Today we're hosting a Star Wars marathon party, complete with Bantha Bolognese, trash compactor stew, Miticlorian martininis, and a glorious Death Star cake.  Needless to say, preparations have consumed most of the day.  It's amazing how well the first movies (not the ones with Jar Jar Binks) stand up to repeated viewing.

Sunday, December 28, 2008

Tidying up


A frustrating day, starting with some minor, if astonishing wind damage (photo here). I spent the morning revising our assessment exam for British literature, a painstaking and unrewarding venture, the last real work for the department left (except for interim letters). I did manage to submit the following photo to the Adirondack review for their contest. It's a harvester. I think it looks like a dragon :)

Saturday, December 27, 2008

Thinking about abstract for _Appositions_

The journal Appositions: Studies in Renaissance / Early modern literature and culture has a call for papers on a topic they're calling "Dialogues and Exchanges."  It includes works that answer questions such as,
"how and why do literary works celebrate or challenge cultural narratives?...  what other factors (e.g. audience, gender, identity, occasion, politics) also contribute to the dialogues & exchanges that literary texts invite and receive?"
I didn't hear about this until recently, and the deadline is next week for abstracts, but I'm thinking of perhaps submitting an abstract on a cool manuscript poem by Samuel Daniel.  It's a verse epistle to prince Henry (the one who would have been king instead of Charles I if he (Henry) hadn't died of typhus when he was about 18.  The poem is unique because it challenges the dominant colonialist propaganda that contributed to the Virginia colony. Daniel is telling Henry not to engage in colonial ventures.  It's not really an enlightened position, though, because he's basically afraid that American colonies will breed a dangerous ease of life in the English and kind of ruin their national character.  It actually doesn't depart from the dominant discussions of the issue which always hovered around (sometimes gendered) discussions of ease/hardihood and overcivility/savagery.  But I think it's interesting that Daniel would consider advising the heir to the throne via a verse epistle on a subject like this.  If Henry had lived to be king, and if he had listened to Daniel, history could have been very different.

The manuscript itself is part of the Brotherton MS at Leeds, but fortunately there's a good facsimile and discussion in this book (that I'm getting via Melcat!):

Pitcher, John. Samuel Daniel: The Brotherton Manuscript: A Study in Authorship. Leeds: U of Leeds, 1981. 

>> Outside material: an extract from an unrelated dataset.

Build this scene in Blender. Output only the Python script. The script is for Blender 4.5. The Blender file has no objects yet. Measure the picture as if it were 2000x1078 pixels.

Stay tuned for more on this. I need to be done by Tuesday!

Friday, December 26, 2008

Openers

Besides setting up this blog, I spent a little time with Shapiro's book on Shakespeare in 1599.  I was struck by how narrow the margin of creativity can be. Shapiro reckons there were 15 active playwrights in London at the time. It seems like a lot for a city of 200K, but on the other hand, it doesn't seem like much between all of Elizabethan drama and nothing at all. I notice that legislation could certainly count as one of the uncertainties about the future, and I suspect that this is an increasingly prominent part of calculations in the period, especially as the succession loomed larger in everyone's minds.   That and the plague!